▶ [Required work]: Reproduce all of the data exactly.

▶ [Raw data]:
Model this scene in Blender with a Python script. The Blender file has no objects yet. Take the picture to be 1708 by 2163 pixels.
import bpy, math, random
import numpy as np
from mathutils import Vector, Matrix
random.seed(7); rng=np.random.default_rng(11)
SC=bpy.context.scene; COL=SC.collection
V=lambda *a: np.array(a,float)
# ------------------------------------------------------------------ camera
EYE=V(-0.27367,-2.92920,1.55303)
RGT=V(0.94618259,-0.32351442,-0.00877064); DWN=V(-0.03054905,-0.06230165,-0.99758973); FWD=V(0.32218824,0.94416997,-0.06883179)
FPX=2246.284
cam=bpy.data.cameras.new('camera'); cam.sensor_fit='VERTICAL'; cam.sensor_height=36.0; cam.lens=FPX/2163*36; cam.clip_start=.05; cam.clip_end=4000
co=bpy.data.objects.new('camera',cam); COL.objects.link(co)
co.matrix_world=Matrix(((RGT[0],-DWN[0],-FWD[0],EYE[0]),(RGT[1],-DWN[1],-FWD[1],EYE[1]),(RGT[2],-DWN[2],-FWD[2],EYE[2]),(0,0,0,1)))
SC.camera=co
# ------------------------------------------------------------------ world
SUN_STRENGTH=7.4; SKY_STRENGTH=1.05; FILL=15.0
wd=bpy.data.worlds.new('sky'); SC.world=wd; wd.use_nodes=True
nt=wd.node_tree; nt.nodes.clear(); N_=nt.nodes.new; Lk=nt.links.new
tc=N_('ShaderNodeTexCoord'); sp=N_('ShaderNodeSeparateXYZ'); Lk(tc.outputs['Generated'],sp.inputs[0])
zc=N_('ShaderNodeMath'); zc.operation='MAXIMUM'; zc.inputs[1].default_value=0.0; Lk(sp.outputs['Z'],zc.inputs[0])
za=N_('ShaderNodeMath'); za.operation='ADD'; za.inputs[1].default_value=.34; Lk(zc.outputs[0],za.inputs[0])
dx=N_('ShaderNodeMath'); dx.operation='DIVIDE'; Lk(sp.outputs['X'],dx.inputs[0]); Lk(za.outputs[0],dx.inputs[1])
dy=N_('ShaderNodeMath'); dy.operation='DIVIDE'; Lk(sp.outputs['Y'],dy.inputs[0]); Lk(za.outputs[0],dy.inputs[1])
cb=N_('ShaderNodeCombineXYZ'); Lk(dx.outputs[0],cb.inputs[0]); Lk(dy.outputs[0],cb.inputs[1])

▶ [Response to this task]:
Model this scene in Blender with a Python script. The Blender file has no objects yet. Take the picture to be 1708 by 2163 pixels.
import bpy, math, random
import numpy as np
from mathutils import Vector, Matrix
random.seed(7); rng=np.random.default_rng(11)
SC=bpy.context.scene; COL=SC.collection
V=lambda *a: np.array(a,float)
# ------------------------------------------------------------------ camera
EYE=V(-0.27367,-2.92920,1.55303)
RGT=V(0.94618259,-0.32351442,-0.00877064); DWN=V(-0.03054905,-0.06230165,-0.99758973); FWD=V(0.32218824,0.94416997,-0.06883179)
FPX=2246.284
cam=bpy.data.cameras.new('camera'); cam.sensor_fit='VERTICAL'; cam.sensor_height=36.0; cam.lens=FPX/2163*36; cam.clip_start=.05; cam.clip_end=4000
co=bpy.data.objects.new('camera',cam); COL.objects.link(co)
co.matrix_world=Matrix(((RGT[0],-DWN[0],-FWD[0],EYE[0]),(RGT[1],-DWN[1],-FWD[1],EYE[1]),(RGT[2],-DWN[2],-FWD[2],EYE[2]),(0,0,0,1)))
SC.camera=co
# ------------------------------------------------------------------ world
SUN_STRENGTH=7.4; SKY_STRENGTH=1.05; FILL=15.0
wd=bpy.data.worlds.new('sky'); SC.world=wd; wd.use_nodes=True
nt=wd.node_tree; nt.nodes.clear(); N_=nt.nodes.new; Lk=nt.links.new
tc=N_('ShaderNodeTexCoord'); sp=N_('ShaderNodeSeparateXYZ'); Lk(tc.outputs['Generated'],sp.inputs[0])
zc=N_('ShaderNodeMath'); zc.operation='MAXIMUM'; zc.inputs[1].default_value=0.0; Lk(sp.outputs['Z'],zc.inputs[0])
za=N_('ShaderNodeMath'); za.operation='ADD'; za.inputs[1].default_value=.34; Lk(zc.outputs[0],za.inputs[0])
dx=N_('ShaderNodeMath'); dx.operation='DIVIDE'; Lk(sp.outputs['X'],dx.inputs[0]); Lk(za.outputs[0],dx.inputs[1])
dy=N_('ShaderNodeMath'); dy.operation='DIVIDE'; Lk(sp.outputs['Y'],dy.inputs[0]); Lk(za.outputs[0],dy.inputs[1])
cb=N_('ShaderNodeCombineXYZ'); Lk(dx.outputs[0],cb.inputs[0]); Lk(dy.outputs[0],cb.inputs[1])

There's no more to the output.